Mam swoją wartość i kompetencje. Jeśli kierownictwo partii pod kierunkiem Grzegorza Napieralskiego podejmie decyzję, że nie będzie mnie na liście SLD do Sejmu, to nie ja stracę, tylko on i SLD - stwierdził w TVN24 poseł SLD Ryszard Kalisz. W ten sposób skomentował pogłoski, że jego start w wyborach parlamentarnych z ramienia SLD nie jest pewny.
Kalisz podkreślił, że jest zmęczony medialnymi spekulacjami dotyczącymi tego, czy będzie się ubiegał o mandat posła jako kandydat Sojuszu. I przeciekami o tym, że może wystartuje do Senatu. - Powiem szczerze, mnie się nie chce o tym rozmawiać - oznajmił.
Jego zdaniem, twierdzenia Napieralskiego, że zanim Kalisz znajdzie się ewentualnie na liście SLD, będzie musiał przejść wewnątrzpartyjne procedury, i że to nie szef SLD zatwierdzi listy, tylko Rada Krajowa SLD, to wykręty.
- Mam swoją wartość, swoje kompetencje, swoje tradycyjne miejsce w Warszawie (na liście do Sejmu - red.). Jeśli kierownictwo partii pod kierunkiem Grzegorza Napieralskiego podejmie decyzję, że nie będzie mnie na liście SLD do Sejmu, to nie ja stracę, tylko on i SLD - stwierdził Kalisz. - Jestem posłem popularnym, to jaka będzie opinia o tych, którzy mnie nie wystawią - dodał, podkreślając, że "chce służyć obywatelom i jest człowiekiem lewicy.

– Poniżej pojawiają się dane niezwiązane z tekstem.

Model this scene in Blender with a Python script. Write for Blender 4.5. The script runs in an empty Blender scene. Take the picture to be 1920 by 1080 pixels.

Zastrzegł jednocześnie, że będzie miał co robić, bo ma wiele zawodowych propozycji z różnych stron.
Zarzuty Napieralskiego
W ub. tygodniu szef SLD nie chciał przesądzić w TVN24, czy Kalisz wystartuje z listy SLD do Sejmu. Zasłonił się partyjnymi procedurami. - Nie wiemy, kto gdzie będzie startował - stwierdził, przypominając, że jego partia ma swój system wyłaniania kandydatów w wyborach parlamentarnych.
- Najpierw program regionalny, potem wojewódzki i krajowy - wyliczał Napieralski, dodając, że jak pojawią się konkretne pomysły, to dobierze się do nich konkretne osoby, które będą je realizować.
Kalisz - jak stwierdził szef SLD - musi też lepiej pracować w komisji śledczej ds. śmierci Barbary Blidy, a nie tylko - jak się wyraził - medialnie kreować własną osobę.